As far as I know in this case (access-port, no st portfast) the TNC is forwarded to the Root-Bridge. The Root-Bridge acknowledges the TNC by setting a flag in a standard-BPDU (which are sent all 2 seconds).

As long as the Root-Bridge does like this, the expire-time of the CAM-Tables are set down to (normally) 15 seconds -> now all the MAC-Addresses have to be learned again.

So entries, which are no longer valid, will be cleared.

When the flag is no longer set, the timers are set back to (normally) 300 seconds.

I'm not sure for 100% but I think that's how it works...

HTH

Rolf

glen.grant Wed, 10/31/2007 - 06:02

Which is why portfast is used on all access ports . If this is done normally there should be very few TCN's on the network and it should not be a problem at all . We run a very big net and we have never seen this to be a problem if you configure your switches correctly.

carl_townshend Wed, 10/31/2007 - 06:10

so, to clariy each time a port goes down, the switch sends a tcn to the root bridge, that then forwards out a bpdu to get all switches to flush there mac address tables in 15 seconds time? does that take that network down when all switches flush there tables ?

Rolf Fischer Wed, 10/31/2007 - 06:32

Normally it shouldn't.

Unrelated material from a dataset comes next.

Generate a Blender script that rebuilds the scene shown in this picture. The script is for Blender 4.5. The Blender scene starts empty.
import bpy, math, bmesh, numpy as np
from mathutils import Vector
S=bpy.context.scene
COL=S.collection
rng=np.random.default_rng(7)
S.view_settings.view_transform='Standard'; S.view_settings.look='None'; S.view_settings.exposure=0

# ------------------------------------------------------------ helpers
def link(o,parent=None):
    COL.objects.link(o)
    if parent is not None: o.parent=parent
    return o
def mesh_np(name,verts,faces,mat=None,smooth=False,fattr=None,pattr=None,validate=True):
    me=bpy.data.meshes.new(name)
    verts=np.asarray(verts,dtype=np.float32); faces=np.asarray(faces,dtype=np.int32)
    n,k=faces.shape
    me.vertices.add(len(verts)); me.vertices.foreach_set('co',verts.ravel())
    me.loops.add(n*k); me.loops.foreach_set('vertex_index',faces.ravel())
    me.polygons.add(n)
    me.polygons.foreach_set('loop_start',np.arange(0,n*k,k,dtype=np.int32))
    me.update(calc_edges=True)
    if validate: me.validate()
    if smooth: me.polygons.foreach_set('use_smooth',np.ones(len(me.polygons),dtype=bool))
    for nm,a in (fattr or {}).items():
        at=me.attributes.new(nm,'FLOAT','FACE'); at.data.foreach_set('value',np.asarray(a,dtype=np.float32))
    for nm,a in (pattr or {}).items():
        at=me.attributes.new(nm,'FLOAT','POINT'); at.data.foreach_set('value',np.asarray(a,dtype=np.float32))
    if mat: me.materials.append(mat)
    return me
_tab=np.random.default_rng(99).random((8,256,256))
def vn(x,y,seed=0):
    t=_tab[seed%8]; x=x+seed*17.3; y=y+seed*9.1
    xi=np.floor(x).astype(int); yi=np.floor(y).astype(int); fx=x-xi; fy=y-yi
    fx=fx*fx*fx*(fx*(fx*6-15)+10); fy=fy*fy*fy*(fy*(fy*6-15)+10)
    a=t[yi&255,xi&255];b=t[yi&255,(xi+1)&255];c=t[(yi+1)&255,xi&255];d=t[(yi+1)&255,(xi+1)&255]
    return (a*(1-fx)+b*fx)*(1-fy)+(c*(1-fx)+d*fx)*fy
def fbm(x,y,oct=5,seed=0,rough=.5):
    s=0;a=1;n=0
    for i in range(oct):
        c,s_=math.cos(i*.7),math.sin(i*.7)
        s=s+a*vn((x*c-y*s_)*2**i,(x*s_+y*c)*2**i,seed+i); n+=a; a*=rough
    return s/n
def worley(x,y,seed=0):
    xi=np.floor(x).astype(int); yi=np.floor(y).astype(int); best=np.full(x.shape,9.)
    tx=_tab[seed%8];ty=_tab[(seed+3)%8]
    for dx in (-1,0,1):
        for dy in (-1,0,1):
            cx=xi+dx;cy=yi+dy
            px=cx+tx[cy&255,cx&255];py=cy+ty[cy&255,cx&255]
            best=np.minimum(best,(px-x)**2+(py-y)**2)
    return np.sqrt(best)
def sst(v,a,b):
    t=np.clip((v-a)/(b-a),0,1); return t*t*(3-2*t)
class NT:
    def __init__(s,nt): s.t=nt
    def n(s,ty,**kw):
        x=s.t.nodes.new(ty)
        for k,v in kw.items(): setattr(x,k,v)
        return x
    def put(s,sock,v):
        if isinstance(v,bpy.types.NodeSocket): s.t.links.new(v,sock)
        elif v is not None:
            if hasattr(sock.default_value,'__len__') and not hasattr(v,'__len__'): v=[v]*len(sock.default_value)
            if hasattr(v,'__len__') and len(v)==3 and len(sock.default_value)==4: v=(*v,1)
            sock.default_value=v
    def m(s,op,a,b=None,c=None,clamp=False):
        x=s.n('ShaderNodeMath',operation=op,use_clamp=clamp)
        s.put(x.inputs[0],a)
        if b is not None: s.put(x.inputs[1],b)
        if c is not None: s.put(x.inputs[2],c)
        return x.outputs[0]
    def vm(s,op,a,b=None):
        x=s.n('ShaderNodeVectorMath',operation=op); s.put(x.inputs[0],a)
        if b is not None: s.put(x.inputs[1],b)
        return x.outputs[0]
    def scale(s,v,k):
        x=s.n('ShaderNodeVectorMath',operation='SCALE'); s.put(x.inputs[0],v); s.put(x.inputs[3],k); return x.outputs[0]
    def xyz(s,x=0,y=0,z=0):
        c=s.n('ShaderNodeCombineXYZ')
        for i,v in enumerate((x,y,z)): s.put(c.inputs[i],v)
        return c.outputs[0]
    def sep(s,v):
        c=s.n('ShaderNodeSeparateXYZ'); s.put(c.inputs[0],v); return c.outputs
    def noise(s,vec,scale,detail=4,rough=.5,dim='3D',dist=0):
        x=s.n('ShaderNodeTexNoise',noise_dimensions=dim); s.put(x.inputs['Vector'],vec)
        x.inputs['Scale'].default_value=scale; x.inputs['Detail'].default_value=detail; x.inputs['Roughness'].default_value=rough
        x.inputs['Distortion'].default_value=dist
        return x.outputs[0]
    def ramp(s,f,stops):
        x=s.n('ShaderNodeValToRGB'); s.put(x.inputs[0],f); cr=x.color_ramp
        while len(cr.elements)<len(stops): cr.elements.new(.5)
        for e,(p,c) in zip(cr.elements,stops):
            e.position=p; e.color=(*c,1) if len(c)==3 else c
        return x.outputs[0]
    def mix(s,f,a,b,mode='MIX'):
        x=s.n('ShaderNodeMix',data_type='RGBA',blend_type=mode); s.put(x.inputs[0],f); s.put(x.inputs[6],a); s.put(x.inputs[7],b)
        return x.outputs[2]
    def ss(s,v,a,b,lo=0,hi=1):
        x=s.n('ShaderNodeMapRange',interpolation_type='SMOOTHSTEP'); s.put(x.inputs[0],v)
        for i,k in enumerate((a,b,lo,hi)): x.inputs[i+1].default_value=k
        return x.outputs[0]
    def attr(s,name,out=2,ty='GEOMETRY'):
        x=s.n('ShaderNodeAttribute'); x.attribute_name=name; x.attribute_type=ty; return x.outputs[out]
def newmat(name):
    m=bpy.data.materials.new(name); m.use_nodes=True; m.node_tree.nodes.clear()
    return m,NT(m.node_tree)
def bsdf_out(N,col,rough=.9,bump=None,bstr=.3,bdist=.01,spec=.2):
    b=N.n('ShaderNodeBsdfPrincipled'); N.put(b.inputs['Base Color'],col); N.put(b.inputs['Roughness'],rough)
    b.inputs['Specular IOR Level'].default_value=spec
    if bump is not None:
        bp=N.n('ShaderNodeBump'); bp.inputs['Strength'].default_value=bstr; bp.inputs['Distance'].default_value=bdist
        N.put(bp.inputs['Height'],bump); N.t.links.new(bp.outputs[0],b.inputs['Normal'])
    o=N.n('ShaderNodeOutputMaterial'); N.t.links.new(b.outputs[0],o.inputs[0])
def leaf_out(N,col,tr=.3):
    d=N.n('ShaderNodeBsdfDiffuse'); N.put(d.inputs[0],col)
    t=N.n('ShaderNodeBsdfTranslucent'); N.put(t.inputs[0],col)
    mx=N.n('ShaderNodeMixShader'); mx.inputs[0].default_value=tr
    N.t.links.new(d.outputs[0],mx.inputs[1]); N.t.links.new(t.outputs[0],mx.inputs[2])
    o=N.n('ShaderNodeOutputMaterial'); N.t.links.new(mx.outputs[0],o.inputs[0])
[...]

It's just a kind of "cleaning" the CAM-Tables. With every recieved frame the switches learn the MAC-Addresses again.

But I heared actually that in large networks - especially with switches of different vendors and old ones - it can take the network down.

For that reason and for avoiding DHCP-problems you should always use portfast on access-ports.

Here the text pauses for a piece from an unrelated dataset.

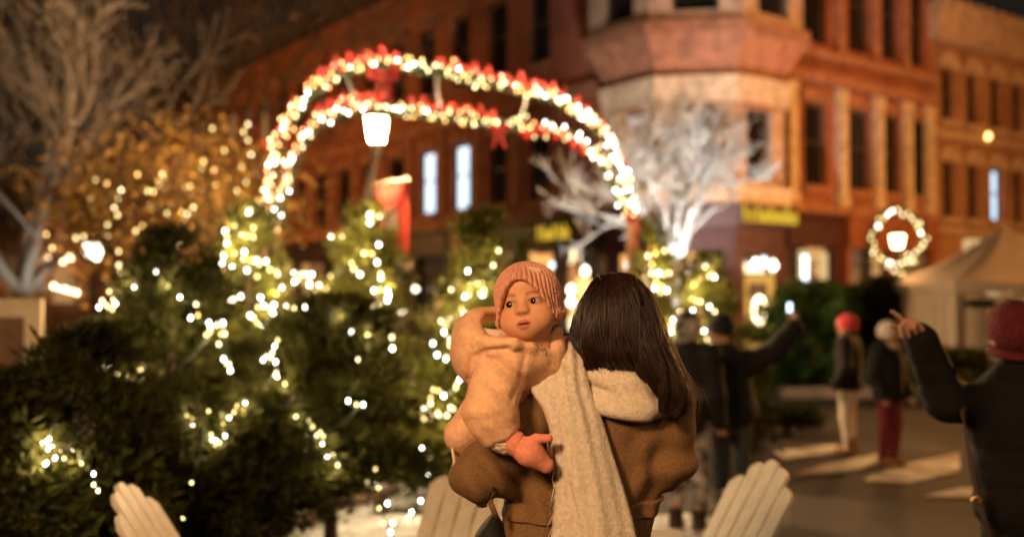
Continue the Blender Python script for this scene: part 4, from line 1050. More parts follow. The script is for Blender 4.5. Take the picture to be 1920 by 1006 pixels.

merritt81 Wed, 10/31/2007 - 06:52

The transmission of BPDU's with the TC bit from a root bridge does not take the network down so to speak. Rather, it induces flooding of unicast traffic out all ports in the switched network. Until the receiver of that unicast flow generates traffic the flooding will continue, as the CAM table will not have mac address bound to an interface yet.

This can cause hosts on the network to receive large amounts of input, and if the network is large enough impact performance.

Francois Tallet Wed, 10/31/2007 - 07:30

Hi Carl,

Still trying to determine if you should disable STP on the link between your access and distribution? ;-)

If you configure portfast on the edge port, there will be no topology change and no traffic interruption for the host.

Else, there is a slight difference whether you use STP or RSTP/MST.

* STP case: the cam entries are not flushed as a result of a topology change. The network enters a period of "fast aging", meaning that entries that are not revalidated in 20 seconds will be flushed. That should not introduce a lot of flooding in the network, as the big talkers will not have their entries aged out

* RSTP/MST case: here the entries are flushed and you will see much more flooding. Furthermore, during an RSTP/MST convergence, a n edge port (a port connected to a host) that is not configured for portfast might block for 30 seconds if it is synced. For RSTP/MST, it is important that you identify the edge ports in your network and configure portfast on them.

In either case, configuring portfast correctly is the correct solution.